A desconsideração da personalidade jurídica e o projeto de Código de Processo Civil

Autor: André Pagani de Souza, advogado integrante do escritório Edgard Leite Advogados Associados.

 

O fato de o sócio e o diretor da pessoa jurídica poderem responder por dívidas desta última já é de conhecimento geral. A teoria da desconsideração da personalidade jurídica tem sido aplicada por todos os tribunais brasileiros.

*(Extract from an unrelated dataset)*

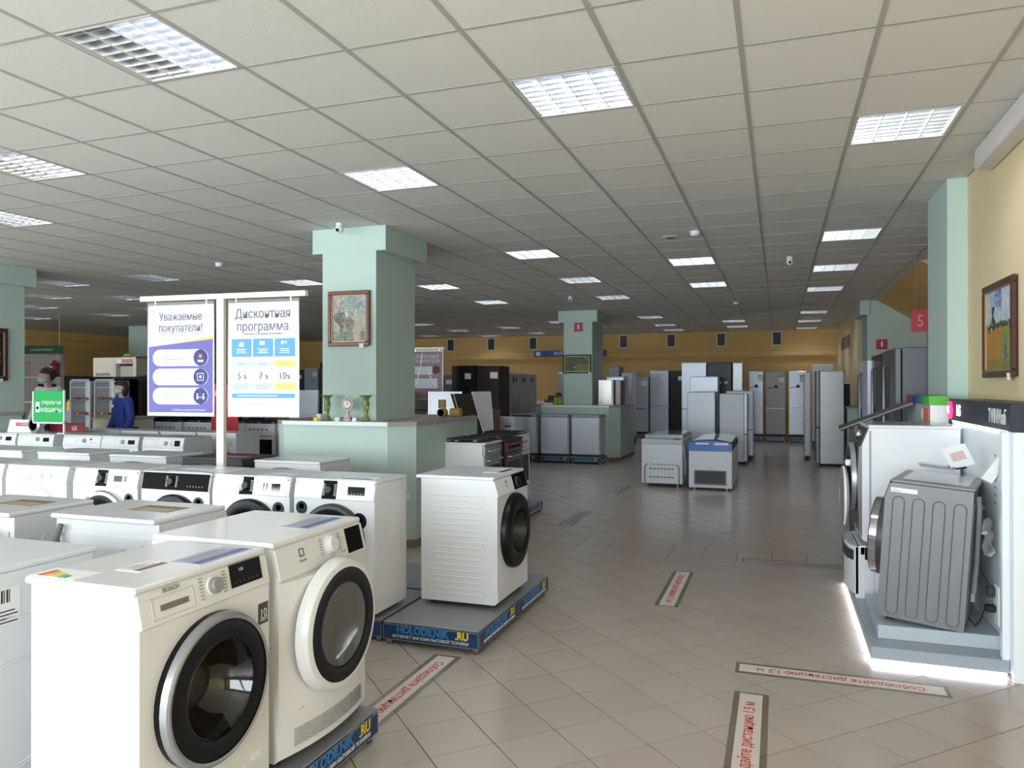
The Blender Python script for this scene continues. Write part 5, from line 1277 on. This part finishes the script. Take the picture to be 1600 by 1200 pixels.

Desde 2003, quando entrou em vigor o Código Civil atual, teve ampla aplicação pelos tribunais brasileiros o artigo 50, cujo teor é o seguinte:

“Em caso de abuso de personalidade jurídica, caracterizado pelo desvio de finalidade ou pela confusão patrimonial, pode o juiz decidir, a requerimento da parte, ou do Ministério Público quando lhe couber intervir no processo, que os efeitos de certas e determinadas relações de obrigações sejam estendidos aos bens particulares dos administradores ou sócios da pessoa jurídica”.

É bem verdade que muito antes do dispositivo legal acima transcrito entrar em vigor, já era prática corriqueira em nossos tribunais a atribuição de responsabilidade que originariamente era da pessoa jurídica aos seus integrantes.

Apesar isso, é inegável que a desconsideração da personalidade jurídica espalhou-se com uma velocidade espantosa após ela ganhar o explícito e inquestionável amparo legal do artigo 50 do Código Civil.

Lamentavelmente, tornou-se freqüente o fato de administradores e sócios de pessoas jurídicas serem surpreendidos com o bloqueio de contas correntes pessoais em razão de dívidas da empresa que integram ou integravam.

Esse cenário de surpresas é lamentável porque desencoraja os empresários a fazerem o que mais gostam – que é empreender – ao mesmo tempo que contribui para o subdesenvolvimento das atividades econômicas.

É raro, hoje em dia, encontrar alguém relativamente bem informado que não tenha receio de se tornar sócio ou administrador de pessoa jurídica, pois é alta a probabilidade de ter o patrimônio pessoal comprometido sem a menor chance de exercício do direito de defesa.

Sensibilizada por este problema, uma comissão de juristas liderada pelo Ministro Luiz Fux do Superior Tribunal de Justiça elaborou anteprojeto de Código de Processo Civil – que recentemente se transformou no Projeto de Lei n. 166/2010 em trâmite perante o Congresso Nacional – no qual se prevê um novo procedimento para desconsideração da personalidade jurídica.

Com efeito, o Projeto de Lei n. 166/2010 prevê, em seu artigo 62, que “requerida a desconsideração da personalidade jurídica, o sócio ou o terceiro e a pessoa jurídica serão intimados para, no prazo comum de quinze dias, se manifestar e requerer as provas cabíveis”. Na seqüência, o artigo 65 do mesmo diploma estabelece que “concluída a instrução, se necessária, o incidente será resolvido por decisão interlocutória impugnável por agravo de instrumento”.

Diante disso, é fácil perceber a preocupação com o efetivo exercício do direito de defesa por parte do sócio e dos administradores das pessoas jurídicas. Afinal, nem toda pessoa que passou pela administração de uma empresa ou foi sócio de alguém agiu de má-fé. E, ainda que tenha cometido algum erro, a pessoa tem o direito constitucionalmente garantido de apresentar as suas justificativas e responder exatamente pelo dano que causou: nem um centavo a mais ou a menos.

Portanto, é digno de aplausos o Projeto de Lei n. 166/2010, no que diz respeito a esta proposta de criação de um procedimento-padrão para a desconsideração da personalidade jurídica. Enquanto este projeto não é transformado em lei, cabe aos integrantes das pessoas jurídicas se defenderem como podem dos ataques – nem sempre devidos – ao seu patrimônio pessoal.